India’s stalled Rs 1000-crore naval dream
A ghost building with computers, lecture halls and conference halls on a 40-acre plot is the only evidence of India’s unrealised dream to set up a world-class shipbuilding certification institute.
The National Institute for Research and Development in Defence Shipbuilding (NIRDESH) is yet another government project launched with fanfare but stuck in red tape and ultimately shelved. NIRDESH was launched by Defence Minister AK Antony and taken forward by his successor Manohar Parrikar. Parrikar’s exit from the defence ministry froze an ambitious project to make India self-sufficient in shipbuilding certification.
“The Indian Navy builds blue water platforms like the aircraft carrier INS Vikrant, but has to take its designs abroad for testing, verification and certification,” said Captain Ramesh Babu (retired), former Executive Director of Mazagon Docks Ltd (MDL) on The Sandeep Unnithan show on Chakra News.
In 2011, India set up NIRDESH This was meant to be India’s first centre for research and development in defence shipbuilding. The centre was established at Chaliyam in Kozhikode district. The location was hugely symbolic— it is located near Beypore, an erstwhile centre of Indian shipbuilding.
NIRDESH was meant to be an oversight body which would oversee the strategic direction of Indian shipbuilding. It would prioritise research in naval architecture and coordinate with the shipyards, research agencies and defence labs, and promote ancillary industries. Ultimately, it would become the nodal centre for India’s defence shipbuilding industry.
Captain Babu was appointed project director of Nirdesh in 2011. That year, the MDL invested over Rs 2 crores to refurbish a pre-existing building on the location.
The NIRDESH concept was mooted by Gyanesh Kumar, then Joint Secretary, Shipyards in the MoD. He prepared the concept in consultation with Indian PSU shipyards.
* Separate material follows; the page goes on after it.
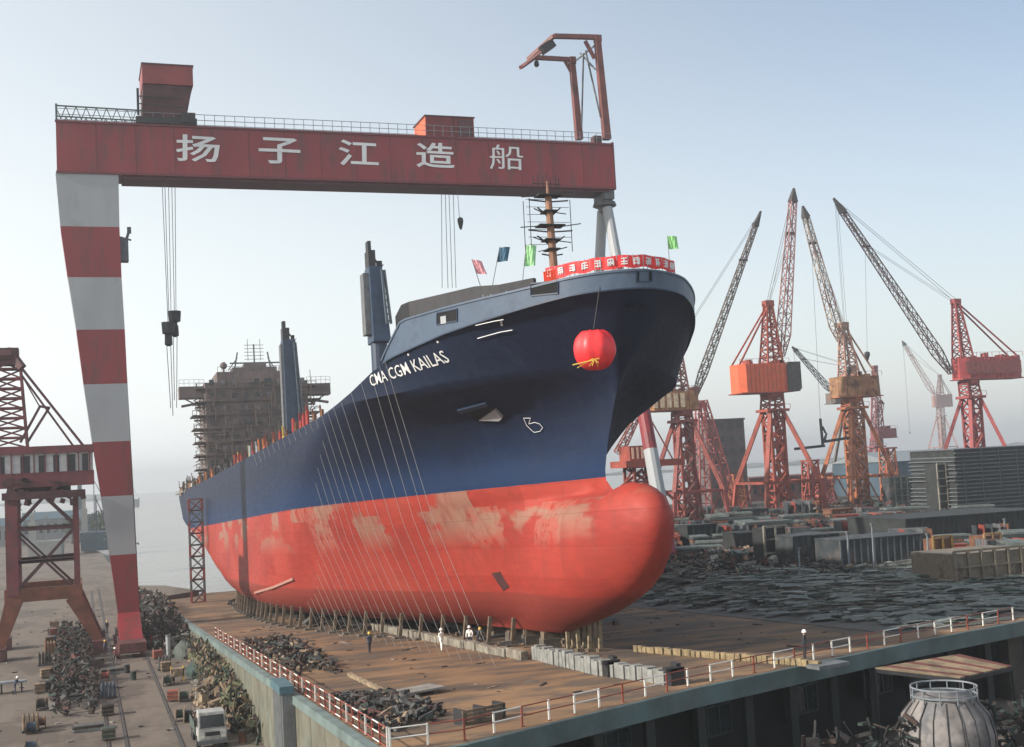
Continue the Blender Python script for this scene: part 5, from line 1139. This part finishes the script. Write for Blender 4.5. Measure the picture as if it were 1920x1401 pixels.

The land was offered by the government of Kerala free of cost. The government of India gave 40 acres of land free of cost.
The project enthused shipbuilding agencies from across the globe. The Krylov Institute in Russia, the American Bureau of Shipping, and the Italian shipbuilding industry wanted to know NIRDESH’s charter and ways to collaborate. The project enthused academia within the country— the IIT Madras and IIT Guwahati, NIITs, engineering and management institutions had agreed to participate.
The institution was jointly funded by four defence shipyards, MDL Ltd, Garden Reach Shipyard, the Goa Shipyard, and the Hindustan Shipyard. Cochin Shipyard was an invited member of the executive committee. The DRDO, the Indian Navy and the Coast Guard were all members of this society. Unfortunately, the project did not get funding from the government of India because of a critical loophole— the then defence minister AK Antony did not get cabinet approval for the project before it began.
Still, the project took off with the four shipyards providing the initial funding. It was crippled because it did not get the Rs 600 crore envisaged. When Manohar Parrikar took over as defence minister in 2014, he realised the strategic utility of the project. He pitched it as an Rs 1000 crore project and had even prepared a cabinet note for its approval. But his move back to Goa as Chief Minister in 2017, and his untimely death in 2019, killed the project. Cut to 2026, a rising power India is fully self-sufficient in shipbuilding and builds everything from aircraft carriers to nuclear submarines. It still lacks an organisation to certify designs for its future nuclear-powered attack submarines, aircraft carriers, frigates and destroyers.